[start]
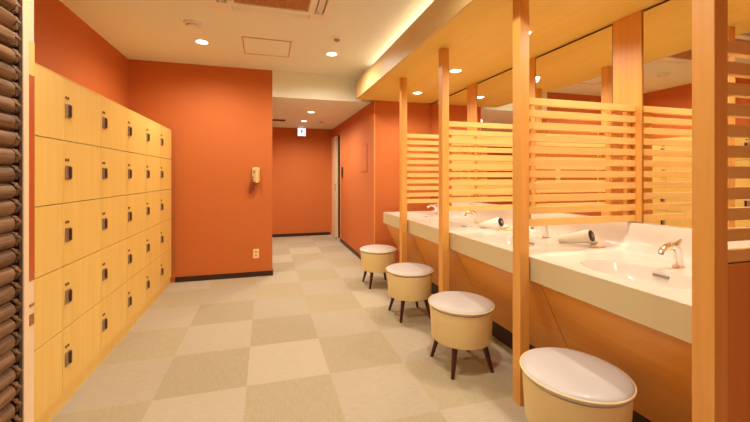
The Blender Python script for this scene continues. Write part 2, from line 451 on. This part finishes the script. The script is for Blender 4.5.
# slanted wood apron panels
sy = [CY0, 1.56, 2.425, 3.27, CY1]
for a, b_ in zip(sy, sy[1:]):
    bm = nbm(); y0, y1 = a-Y0+.003, b_-Y0-.003
    P = [(1.424, CB-.0005), (1.696, .13), (1.716, .13), (1.444, CB-.0005)]
    A = [bm.verts.new((x-X0, y0, z)) for x, z in P]; B = [bm.verts.new((x-X0, y1, z)) for x, z in P]
    for i in range(4): bm.faces.new((A[i], A[(i+1) % 4], B[(i+1) % 4], B[i]))
    bm.faces.new(A); bm.faces.new(B); link('apron_panel', bm, M['apron'], vc)
bm = nbm(); box(bm, 1.712-X0, 1.73-X0, 0, CY1-Y0, 0, .14); link('kickboard', bm, M['base'], vc)
bm = nbm(); box(bm, 1.73-X0, XR-X0, CY1-Y0-.045, CY1-Y0-.025, 0, CB)
v = [bm.verts.new((x-X0, CY1-Y0-.025, z)) for x, z in ((1.444, CB-.001), (1.716, .13), (1.73, 0), (1.74, CB-.001))]; bm.faces.new(v)
link('end_panel', bm, M['apron'], vc)

# ------------------------------------------------------------------ taps
tlab = ['chrome basin tap in the bay farthest from the camera',
        'chrome basin tap in the second bay from the corridor end',
        'chrome basin tap just beyond the third post, beside the nearer hairdryer',
        'large chrome basin tap over the nearest basin at right']
def make_tap(loc):
    t = thing('basin_tap', tlab[3], 'tap', loc, 0, 'chrome taps on the vanity')
    bm = nbm(); lathe(bm, [(0, 0), (.027, 0), (.027, .005), (.023, .008), (.021, .012), (0, .012)], 32); link('base', bm, M['chrome'], t, smooth=True)
    bm = nbm()
    sweep(bm, [(0, 0, .010), (-.004, 0, .04), (-.012, 0, .075), (-.028, 0, .098), (-.055, 0, .108), (-.085, 0, .103), (-.110, 0, .088), (-.118, 0, .076)],
          [.020, .0195, .020, .021, .018, .0155, .0145, .0135], 20, up=Vector((0, 1, 0)))
    sp = link('spout', bm, M['chrome'], t, smooth=True)
    bm = nbm(); sweep(bm, [(-.118, 0, .0765), (-.121, 0, .071)], .0105, 16, up=Vector((0, 1, 0))); link('aerator', bm, M['grey'], sp)
    bm = nbm(); sweep(bm, [(-.022, 0, .105), (-.014, 0, .117), (.000, 0, .124), (.014, 0, .134)], [.012, .009, .006, .004], 14, sx=1.5, up=Vector((1, 0, 0))); link('lever', bm, M['chrome'], t, smooth=True)
    return t
ty = [3.707, 2.913, 2.06, 1.225]
T0 = make_tap((1.935, ty[3], CT))
for k in range(3): dup(T0, (1.935, ty[k], CT), tlab[k])

# ------------------------------------------------------------------ hairdryers lying on the counter
def make_dryer(loc, rz, label):
    t = thing('hairdryer', label, 'hairdryer', loc, rz, 'white hairdryers on the counter')
    R = Matrix.Translation((-.02, 0, .050)) @ Matrix.Rotation(PI/2 - math.radians(14), 4, 'Y')
    # barrel lies along local x: nozzle at -x, intake at +x
    bm = nbm(); lathe(bm, [(.0, -.052), (.017, -.052), (.020, -.125), (.022, -.128), (.026, -.09), (.030, -.05), (.036, -.01), (.041, .03), (.042, .055), (.040, .068), (0, .068)][1:], 28, R)
    bd = link('barrel', bm, M['white'], t, smooth=True)
    bm = nbm(); lathe(bm, [(0, .0685), (.034, .0685), (.036, .071), (.033, .075), (.028, .0765), (0, .0765)], 28, R)
    g = link('intake_grille', bm, M['black'], t, smooth=True)
    bm = nbm(); lathe(bm, [(0, .077), (.013, .077), (.012, .0795), (0, .080)], 20, R); link('grille_cap', bm, M['grey'], g, smooth=True)
    bm = nbm(); sweep(bm, [(.012, .0, .052), (.016, .028, .030), (.020, .065, .020), (.024, .120, .018)], [.016, .016, .0165, .015], 16)
    link('handle', bm, M['white'], t, smooth=True)
    bm = nbm(); sweep(bm, [(.024, .118, .018), (.03, .145, .008), (.05, .150, .0045), (.085, .11, .0045), (.10, .05, .0045), (.09, .0, .0045), (.06, -.03, .0045)], .004, 8)
    link('power_cord', bm, M['ivory'], t, smooth=True)
    return t
make_dryer((1.955, 1.775, CT), math.radians(-68), 'white hairdryer with black round intake, just behind the third post partition')
make_dryer((1.84, 2.50, CT), math.radians(-68), 'white hairdryer with black round intake, second bay from corridor, farther one')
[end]
◆ **Directive**
Restate the entire listing word for word, excluding pictures.

◆ **Finished answer**
The Blender Python script for this scene continues. Write part 2, from line 451 on. This part finishes the script. The script is for Blender 4.5.
# slanted wood apron panels
sy = [CY0, 1.56, 2.425, 3.27, CY1]
for a, b_ in zip(sy, sy[1:]):
    bm = nbm(); y0, y1 = a-Y0+.003, b_-Y0-.003
    P = [(1.424, CB-.0005), (1.696, .13), (1.716, .13), (1.444, CB-.0005)]
    A = [bm.verts.new((x-X0, y0, z)) for x, z in P]; B = [bm.verts.new((x-X0, y1, z)) for x, z in P]
    for i in range(4): bm.faces.new((A[i], A[(i+1) % 4], B[(i+1) % 4], B[i]))
    bm.faces.new(A); bm.faces.new(B); link('apron_panel', bm, M['apron'], vc)
bm = nbm(); box(bm, 1.712-X0, 1.73-X0, 0, CY1-Y0, 0, .14); link('kickboard', bm, M['base'], vc)
bm = nbm(); box(bm, 1.73-X0, XR-X0, CY1-Y0-.045, CY1-Y0-.025, 0, CB)
v = [bm.verts.new((x-X0, CY1-Y0-.025, z)) for x, z in ((1.444, CB-.001), (1.716, .13), (1.73, 0), (1.74, CB-.001))]; bm.faces.new(v)
link('end_panel', bm, M['apron'], vc)

# ------------------------------------------------------------------ taps
tlab = ['chrome basin tap in the bay farthest from the camera',
        'chrome basin tap in the second bay from the corridor end',
        'chrome basin tap just beyond the third post, beside the nearer hairdryer',
        'large chrome basin tap over the nearest basin at right']
def make_tap(loc):
    t = thing('basin_tap', tlab[3], 'tap', loc, 0, 'chrome taps on the vanity')
    bm = nbm(); lathe(bm, [(0, 0), (.027, 0), (.027, .005), (.023, .008), (.021, .012), (0, .012)], 32); link('base', bm, M['chrome'], t, smooth=True)
    bm = nbm()
    sweep(bm, [(0, 0, .010), (-.004, 0, .04), (-.012, 0, .075), (-.028, 0, .098), (-.055, 0, .108), (-.085, 0, .103), (-.110, 0, .088), (-.118, 0, .076)],
          [.020, .0195, .020, .021, .018, .0155, .0145, .0135], 20, up=Vector((0, 1, 0)))
    sp = link('spout', bm, M['chrome'], t, smooth=True)
    bm = nbm(); sweep(bm, [(-.118, 0, .0765), (-.121, 0, .071)], .0105, 16, up=Vector((0, 1, 0))); link('aerator', bm, M['grey'], sp)
    bm = nbm(); sweep(bm, [(-.022, 0, .105), (-.014, 0, .117), (.000, 0, .124), (.014, 0, .134)], [.012, .009, .006, .004], 14, sx=1.5, up=Vector((1, 0, 0))); link('lever', bm, M['chrome'], t, smooth=True)
    return t
ty = [3.707, 2.913, 2.06, 1.225]
T0 = make_tap((1.935, ty[3], CT))
for k in range(3): dup(T0, (1.935, ty[k], CT), tlab[k])

# ------------------------------------------------------------------ hairdryers lying on the counter
def make_dryer(loc, rz, label):
    t = thing('hairdryer', label, 'hairdryer', loc, rz, 'white hairdryers on the counter')
    R = Matrix.Translation((-.02, 0, .050)) @ Matrix.Rotation(PI/2 - math.radians(14), 4, 'Y')
    # barrel lies along local x: nozzle at -x, intake at +x
    bm = nbm(); lathe(bm, [(.0, -.052), (.017, -.052), (.020, -.125), (.022, -.128), (.026, -.09), (.030, -.05), (.036, -.01), (.041, .03), (.042, .055), (.040, .068), (0, .068)][1:], 28, R)
    bd = link('barrel', bm, M['white'], t, smooth=True)
    bm = nbm(); lathe(bm, [(0, .0685), (.034, .0685), (.036, .071), (.033, .075), (.028, .0765), (0, .0765)], 28, R)
    g = link('intake_grille', bm, M['black'], t, smooth=True)
    bm = nbm(); lathe(bm, [(0, .077), (.013, .077), (.012, .0795), (0, .080)], 20, R); link('grille_cap', bm, M['grey'], g, smooth=True)
    bm = nbm(); sweep(bm, [(.012, .0, .052), (.016, .028, .030), (.020, .065, .020), (.024, .120, .018)], [.016, .016, .0165, .015], 16)
    link('handle', bm, M['white'], t, smooth=True)
    bm = nbm(); sweep(bm, [(.024, .118, .018), (.03, .145, .008), (.05, .150, .0045), (.085, .11, .0045), (.10, .05, .0045), (.09, .0, .0045), (.06, -.03, .0045)], .004, 8)
    link('power_cord', bm, M['ivory'], t, smooth=True)
    return t
make_dryer((1.955, 1.775, CT), math.radians(-68), 'white hairdryer with black round intake, just behind the third post partition')
make_dryer((1.84, 2.50, CT), math.radians(-68), 'white hairdryer with black round intake, second bay from corridor, farther one')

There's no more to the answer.